* STATED TASK *
Repeat exactly, please, the lines that begin at the start of the listing and end at the line holding "d = ray(px, py);".

* DATASET CONTENT *
══════

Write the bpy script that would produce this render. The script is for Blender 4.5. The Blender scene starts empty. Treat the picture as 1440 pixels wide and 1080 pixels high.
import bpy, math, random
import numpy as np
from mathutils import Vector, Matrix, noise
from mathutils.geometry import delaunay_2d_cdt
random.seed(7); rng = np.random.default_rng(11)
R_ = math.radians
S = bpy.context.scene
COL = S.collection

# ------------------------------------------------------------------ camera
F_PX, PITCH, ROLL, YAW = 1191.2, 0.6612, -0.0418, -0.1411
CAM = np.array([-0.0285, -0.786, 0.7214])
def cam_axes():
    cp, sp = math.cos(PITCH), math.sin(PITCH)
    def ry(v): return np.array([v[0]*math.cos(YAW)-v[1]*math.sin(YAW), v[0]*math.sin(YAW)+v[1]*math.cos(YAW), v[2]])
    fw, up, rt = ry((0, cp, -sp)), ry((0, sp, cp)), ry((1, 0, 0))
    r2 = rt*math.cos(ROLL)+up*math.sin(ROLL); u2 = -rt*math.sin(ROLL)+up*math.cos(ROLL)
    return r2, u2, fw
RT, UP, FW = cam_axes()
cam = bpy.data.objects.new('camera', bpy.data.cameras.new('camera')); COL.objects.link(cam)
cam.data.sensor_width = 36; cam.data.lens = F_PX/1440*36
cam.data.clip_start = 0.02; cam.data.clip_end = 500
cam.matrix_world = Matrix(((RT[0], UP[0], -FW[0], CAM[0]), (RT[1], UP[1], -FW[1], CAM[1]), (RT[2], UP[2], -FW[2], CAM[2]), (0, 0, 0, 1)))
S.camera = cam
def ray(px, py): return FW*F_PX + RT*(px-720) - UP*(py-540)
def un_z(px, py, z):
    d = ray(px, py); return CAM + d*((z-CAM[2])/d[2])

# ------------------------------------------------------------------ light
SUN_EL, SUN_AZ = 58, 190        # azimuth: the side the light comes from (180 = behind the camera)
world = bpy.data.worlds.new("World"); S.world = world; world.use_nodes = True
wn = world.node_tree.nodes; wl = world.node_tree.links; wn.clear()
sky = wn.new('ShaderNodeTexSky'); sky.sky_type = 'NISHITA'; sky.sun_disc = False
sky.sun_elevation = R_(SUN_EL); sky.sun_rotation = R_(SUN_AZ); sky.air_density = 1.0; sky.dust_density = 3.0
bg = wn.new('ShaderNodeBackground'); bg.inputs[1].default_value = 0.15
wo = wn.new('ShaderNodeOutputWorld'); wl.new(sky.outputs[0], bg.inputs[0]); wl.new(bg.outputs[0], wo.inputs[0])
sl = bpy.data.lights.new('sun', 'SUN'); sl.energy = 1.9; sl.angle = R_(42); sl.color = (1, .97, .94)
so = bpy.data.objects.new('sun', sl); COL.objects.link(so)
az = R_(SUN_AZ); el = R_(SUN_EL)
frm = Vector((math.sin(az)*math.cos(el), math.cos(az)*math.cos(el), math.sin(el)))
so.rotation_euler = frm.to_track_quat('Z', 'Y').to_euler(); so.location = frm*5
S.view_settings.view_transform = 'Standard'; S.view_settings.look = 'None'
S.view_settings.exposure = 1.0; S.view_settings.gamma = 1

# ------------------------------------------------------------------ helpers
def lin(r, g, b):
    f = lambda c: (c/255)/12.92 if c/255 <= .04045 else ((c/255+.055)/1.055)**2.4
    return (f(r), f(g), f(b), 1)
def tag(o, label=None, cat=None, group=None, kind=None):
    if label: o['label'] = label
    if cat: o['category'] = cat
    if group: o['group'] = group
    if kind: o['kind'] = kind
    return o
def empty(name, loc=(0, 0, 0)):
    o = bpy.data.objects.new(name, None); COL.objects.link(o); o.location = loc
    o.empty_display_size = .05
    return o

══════

* PROBLEM SOLUTION *
Write the bpy script that would produce this render. The script is for Blender 4.5. The Blender scene starts empty. Treat the picture as 1440 pixels wide and 1080 pixels high.
import bpy, math, random
import numpy as np
from mathutils import Vector, Matrix, noise
from mathutils.geometry import delaunay_2d_cdt
random.seed(7); rng = np.random.default_rng(11)
R_ = math.radians
S = bpy.context.scene
COL = S.collection

# ------------------------------------------------------------------ camera
F_PX, PITCH, ROLL, YAW = 1191.2, 0.6612, -0.0418, -0.1411
CAM = np.array([-0.0285, -0.786, 0.7214])
def cam_axes():
    cp, sp = math.cos(PITCH), math.sin(PITCH)
    def ry(v): return np.array([v[0]*math.cos(YAW)-v[1]*math.sin(YAW), v[0]*math.sin(YAW)+v[1]*math.cos(YAW), v[2]])
    fw, up, rt = ry((0, cp, -sp)), ry((0, sp, cp)), ry((1, 0, 0))
    r2 = rt*math.cos(ROLL)+up*math.sin(ROLL); u2 = -rt*math.sin(ROLL)+up*math.cos(ROLL)
    return r2, u2, fw
RT, UP, FW = cam_axes()
cam = bpy.data.objects.new('camera', bpy.data.cameras.new('camera')); COL.objects.link(cam)
cam.data.sensor_width = 36; cam.data.lens = F_PX/1440*36
cam.data.clip_start = 0.02; cam.data.clip_end = 500
cam.matrix_world = Matrix(((RT[0], UP[0], -FW[0], CAM[0]), (RT[1], UP[1], -FW[1], CAM[1]), (RT[2], UP[2], -FW[2], CAM[2]), (0, 0, 0, 1)))
S.camera = cam
def ray(px, py): return FW*F_PX + RT*(px-720) - UP*(py-540)
def un_z(px, py, z):
    d = ray(px, py); return CAM + d*((z-CAM[2])/d[2])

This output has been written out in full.